From the August 2006 issue of Benefits Selling Magazine • Subscribe!

Audience participation

As writers -- and editors -- we're frequently admonished to remember our audience. It doesn't matter how well we string the words together if no one's reading them.

Sales is no different. And it makes no difference what level of sales we're talking about. It's the same for candy bars as it is for retirement plans. Before you pick up the phone or knock on the door, all sales people need two things: something to sell and someone to buy.

Case in point: Immigrants. Official estimates put the number of immigrants in the United States at 35 million. The Denver Post reported in July that from 1996 to 2003 immigrants accounted for 55 percent of job growth. That number leaps to 90 percent in some industries, the report added.

That's a wealth of potential -- in more ways than one. And it's one this month's cover guy is all over. Jesus Bustillos, president of Plans for Life in El Paso, Texas, runs his business in a town that's 75 percent Hispanic. He'd be a terrible businessman -- and not much of a broker either -- if he neglected that market.

So what does he do to tap the overlooked market? Sounds simple, but speaking Spanish certainly helps. But there's more to it than that.

"Non-Hispanic agents that are out there who are enrolling in groups, the reason that they don't have any higher percentages of penetration is because they don't connect with [the employees]," Bustillos says. "But we really get down to the nuts and bolts of how they speak. If we're visiting with a construction company, you've got to learn construction Spanish. You know, it's not regular, plain-old, vanilla-flavored Spanish. It's construction Spanish. If you're visiting with an engineering firm and those people have backgrounds from the interior of Mexico, you're going to have to learn or speak a more formal Spanish for you to connect with them, for them to know you know what you're talking about. And that's something that a lot of people don't have to worry about who are not Hispanic. Because English is English."

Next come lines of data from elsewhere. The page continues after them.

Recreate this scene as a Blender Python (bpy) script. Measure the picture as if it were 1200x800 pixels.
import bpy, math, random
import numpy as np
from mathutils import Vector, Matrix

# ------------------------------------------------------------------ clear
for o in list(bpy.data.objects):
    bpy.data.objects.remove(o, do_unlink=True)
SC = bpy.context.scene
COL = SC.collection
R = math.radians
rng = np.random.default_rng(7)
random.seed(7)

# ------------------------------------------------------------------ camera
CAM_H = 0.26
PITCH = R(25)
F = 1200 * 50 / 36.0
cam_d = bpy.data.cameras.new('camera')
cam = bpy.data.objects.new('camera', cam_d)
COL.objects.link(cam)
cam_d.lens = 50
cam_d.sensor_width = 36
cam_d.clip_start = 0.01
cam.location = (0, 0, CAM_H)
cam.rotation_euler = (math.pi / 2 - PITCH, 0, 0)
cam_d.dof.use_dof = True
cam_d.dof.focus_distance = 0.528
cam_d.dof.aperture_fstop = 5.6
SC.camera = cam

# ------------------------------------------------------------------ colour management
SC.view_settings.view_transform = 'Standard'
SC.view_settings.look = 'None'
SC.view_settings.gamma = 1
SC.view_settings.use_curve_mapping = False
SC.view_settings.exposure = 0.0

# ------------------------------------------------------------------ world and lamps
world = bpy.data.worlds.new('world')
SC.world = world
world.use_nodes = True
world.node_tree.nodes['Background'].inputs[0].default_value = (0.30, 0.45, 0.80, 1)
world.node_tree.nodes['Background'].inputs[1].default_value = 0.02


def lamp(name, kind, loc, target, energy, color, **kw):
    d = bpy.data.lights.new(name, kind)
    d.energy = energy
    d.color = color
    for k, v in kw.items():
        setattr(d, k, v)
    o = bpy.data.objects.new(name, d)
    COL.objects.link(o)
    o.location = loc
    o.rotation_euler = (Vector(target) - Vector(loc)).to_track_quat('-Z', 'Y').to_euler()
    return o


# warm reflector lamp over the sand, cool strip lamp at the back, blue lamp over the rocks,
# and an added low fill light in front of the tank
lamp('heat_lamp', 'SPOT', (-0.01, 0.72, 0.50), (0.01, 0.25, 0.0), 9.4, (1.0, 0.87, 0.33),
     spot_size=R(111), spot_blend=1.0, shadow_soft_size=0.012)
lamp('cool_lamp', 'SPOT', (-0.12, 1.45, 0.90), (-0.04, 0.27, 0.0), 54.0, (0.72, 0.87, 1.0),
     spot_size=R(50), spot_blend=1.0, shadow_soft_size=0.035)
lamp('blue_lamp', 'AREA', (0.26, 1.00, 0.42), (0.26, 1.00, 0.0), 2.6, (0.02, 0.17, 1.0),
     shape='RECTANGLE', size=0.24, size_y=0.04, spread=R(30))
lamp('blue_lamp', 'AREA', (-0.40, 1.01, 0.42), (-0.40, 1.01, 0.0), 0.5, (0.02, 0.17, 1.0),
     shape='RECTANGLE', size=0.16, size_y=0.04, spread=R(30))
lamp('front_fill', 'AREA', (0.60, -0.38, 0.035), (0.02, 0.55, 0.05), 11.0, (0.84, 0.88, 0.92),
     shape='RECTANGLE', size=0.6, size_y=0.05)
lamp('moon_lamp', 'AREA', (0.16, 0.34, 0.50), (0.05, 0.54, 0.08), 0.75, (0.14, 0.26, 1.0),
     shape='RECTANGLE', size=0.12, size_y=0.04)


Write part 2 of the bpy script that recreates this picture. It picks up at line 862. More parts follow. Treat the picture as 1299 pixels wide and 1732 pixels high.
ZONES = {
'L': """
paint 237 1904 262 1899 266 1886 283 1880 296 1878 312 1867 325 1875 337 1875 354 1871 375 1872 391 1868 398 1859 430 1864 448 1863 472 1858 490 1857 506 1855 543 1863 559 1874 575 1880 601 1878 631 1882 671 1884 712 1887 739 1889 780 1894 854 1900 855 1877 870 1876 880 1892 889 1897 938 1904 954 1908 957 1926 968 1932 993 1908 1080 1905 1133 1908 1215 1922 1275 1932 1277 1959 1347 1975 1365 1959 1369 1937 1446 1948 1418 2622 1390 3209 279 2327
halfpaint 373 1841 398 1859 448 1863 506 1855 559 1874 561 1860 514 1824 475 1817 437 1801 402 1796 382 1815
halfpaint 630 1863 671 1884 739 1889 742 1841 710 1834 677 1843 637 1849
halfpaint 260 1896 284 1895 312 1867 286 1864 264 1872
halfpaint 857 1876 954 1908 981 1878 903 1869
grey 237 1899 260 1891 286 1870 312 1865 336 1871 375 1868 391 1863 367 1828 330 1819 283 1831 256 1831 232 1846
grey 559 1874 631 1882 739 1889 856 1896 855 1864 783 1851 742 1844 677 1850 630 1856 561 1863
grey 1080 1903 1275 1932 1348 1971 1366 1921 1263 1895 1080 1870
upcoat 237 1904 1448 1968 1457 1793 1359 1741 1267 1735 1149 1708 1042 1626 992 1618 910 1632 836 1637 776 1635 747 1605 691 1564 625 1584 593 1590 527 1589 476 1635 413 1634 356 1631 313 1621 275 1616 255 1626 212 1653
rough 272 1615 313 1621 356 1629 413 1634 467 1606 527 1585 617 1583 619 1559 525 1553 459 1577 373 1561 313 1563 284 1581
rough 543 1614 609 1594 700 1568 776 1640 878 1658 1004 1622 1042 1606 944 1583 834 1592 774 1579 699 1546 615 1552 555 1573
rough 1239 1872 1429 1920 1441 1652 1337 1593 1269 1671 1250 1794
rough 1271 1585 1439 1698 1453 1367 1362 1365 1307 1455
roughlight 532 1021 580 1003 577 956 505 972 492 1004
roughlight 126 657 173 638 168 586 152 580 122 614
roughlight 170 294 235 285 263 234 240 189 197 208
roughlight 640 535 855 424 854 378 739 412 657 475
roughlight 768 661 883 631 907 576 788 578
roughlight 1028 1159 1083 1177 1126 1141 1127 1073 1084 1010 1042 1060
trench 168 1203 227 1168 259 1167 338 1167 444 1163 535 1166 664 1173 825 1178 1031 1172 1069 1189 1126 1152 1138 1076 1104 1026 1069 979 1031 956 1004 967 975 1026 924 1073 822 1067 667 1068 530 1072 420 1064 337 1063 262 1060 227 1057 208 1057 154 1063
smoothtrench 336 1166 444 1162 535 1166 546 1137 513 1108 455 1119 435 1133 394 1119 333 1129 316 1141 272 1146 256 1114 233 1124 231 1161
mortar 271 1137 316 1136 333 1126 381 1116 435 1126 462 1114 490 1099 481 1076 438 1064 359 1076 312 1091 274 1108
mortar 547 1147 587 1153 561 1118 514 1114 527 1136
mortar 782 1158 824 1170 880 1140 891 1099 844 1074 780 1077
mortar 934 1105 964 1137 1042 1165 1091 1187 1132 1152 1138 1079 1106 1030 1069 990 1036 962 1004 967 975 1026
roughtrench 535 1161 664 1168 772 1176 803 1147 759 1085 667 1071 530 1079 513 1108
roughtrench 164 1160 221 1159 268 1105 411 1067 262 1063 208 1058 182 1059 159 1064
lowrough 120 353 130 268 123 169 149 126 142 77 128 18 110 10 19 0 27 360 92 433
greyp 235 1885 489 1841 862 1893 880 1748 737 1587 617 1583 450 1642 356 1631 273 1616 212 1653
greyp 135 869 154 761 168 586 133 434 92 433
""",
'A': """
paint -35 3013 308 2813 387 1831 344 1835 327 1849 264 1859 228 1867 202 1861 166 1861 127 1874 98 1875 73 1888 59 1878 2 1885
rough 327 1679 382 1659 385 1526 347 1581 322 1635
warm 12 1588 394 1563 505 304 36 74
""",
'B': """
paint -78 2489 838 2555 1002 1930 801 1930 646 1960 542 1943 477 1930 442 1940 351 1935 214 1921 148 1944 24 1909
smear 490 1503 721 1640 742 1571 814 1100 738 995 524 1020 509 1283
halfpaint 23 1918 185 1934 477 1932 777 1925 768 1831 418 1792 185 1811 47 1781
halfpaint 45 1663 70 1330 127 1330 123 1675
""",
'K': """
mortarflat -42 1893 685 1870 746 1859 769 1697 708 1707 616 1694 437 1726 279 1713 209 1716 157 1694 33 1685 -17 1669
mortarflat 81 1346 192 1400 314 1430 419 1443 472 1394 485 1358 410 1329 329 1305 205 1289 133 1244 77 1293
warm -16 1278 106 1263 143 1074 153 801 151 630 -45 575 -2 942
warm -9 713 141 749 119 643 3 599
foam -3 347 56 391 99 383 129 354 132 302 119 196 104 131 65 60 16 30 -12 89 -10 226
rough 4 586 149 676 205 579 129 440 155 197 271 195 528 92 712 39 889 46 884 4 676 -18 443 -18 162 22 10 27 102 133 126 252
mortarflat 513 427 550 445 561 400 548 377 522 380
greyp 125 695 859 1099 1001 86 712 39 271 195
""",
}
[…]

And that's where knowing your audience pays. All that work getting past the gatekeeper (and the human resources department) was for nothing if you enter the conference room unprepared. Who is that at the end of the table with the crutches? Which part of your plan appeals to him? And that woman in the corner who's not quite showing yet? Will you address pregnancies during your presentation?

It's as simple as doing your homework. Talk to the HR director. Who are the employees? Where do they come from? And look beyond the numbers. Find out their stories, their backgrounds, their ambitions. Then show them how you can help them get there.